Penso que se deve a eles (SEBASTIÕES) um forte impulso evolutivo local, com a criação da barragem que forneceu luz eléctrica a esta Vila durante muitos anos e antes de ela ser fornecida a agregados populacionais com maior importância, bem como outras notórias iniciativas. Mas devo confessar que não estudei o assunto e só espero que alguém me informe com precisão de tudo o que sucedeu nesse período, que me parece ter sido um marco evolutivo local.

Continuando a percorrer o trajecto do mesmo lado da rua, no nosso volteio pelo passado, vejo por perto o Sr. Evangelista, canalizador, que por aqui tinha a sua loja/oficina e aqui vivia com sua família, da qual só me recordo de dois filhos, a Emília e o António, que penso que emigraram para o Brasil. Julgo que a oficina de canalizador ficava, mais ou menos, onde hoje é a Sapataria do meu amigo Sílvio.

Depois era a casa de habitação da família Marques da Costa, que todos conhecem bem através dos serviços farmacêuticos que sempre prestaram com eficiência a toda a população desde essa época até hoje, com as gerações de descendentes, ligados á mesma profissão.

Na última casa, antes do Palacete Santos, que já fazia parte do jardim, vivia a conhecida Família Rebelo.

Já nos referimos em número anterior ao António Rebelo, tesoureiro da Caixa Geral de Depósitos, artista consumado de teatro local, entre os anos quarenta e os anos cinquenta, com suas rábulas de humor, que fizeram as delícias, de todos os amantes de teatro. A família era grande, e vamos a ver se com a ajuda dos amigos, me recordo de todos:- Tínhamos a Lucília, a Marília, a Clementina, a Conceição, a Corália, o António e o Diamantino…Isto é que era uma família, que não me atrevo a comparar com os agregados familiares actuais, que não vão além das 3 ou 4 pessoas, incluindo os pais!?

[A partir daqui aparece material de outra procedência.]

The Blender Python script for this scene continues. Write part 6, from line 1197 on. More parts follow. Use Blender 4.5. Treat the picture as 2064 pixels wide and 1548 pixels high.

E assim entramos na “Sala de Visitas do Concelho”, com frondoso jardim, envolto de preciosas habitações tendo a encima-lo o quase imponente “Edifício Camarário” albergando o Tribunal, a Fazenda e em teoria, todos os elementos da política local, que aparentemente se desenvolveria com a normalidade, exigida pela “Governação Central.”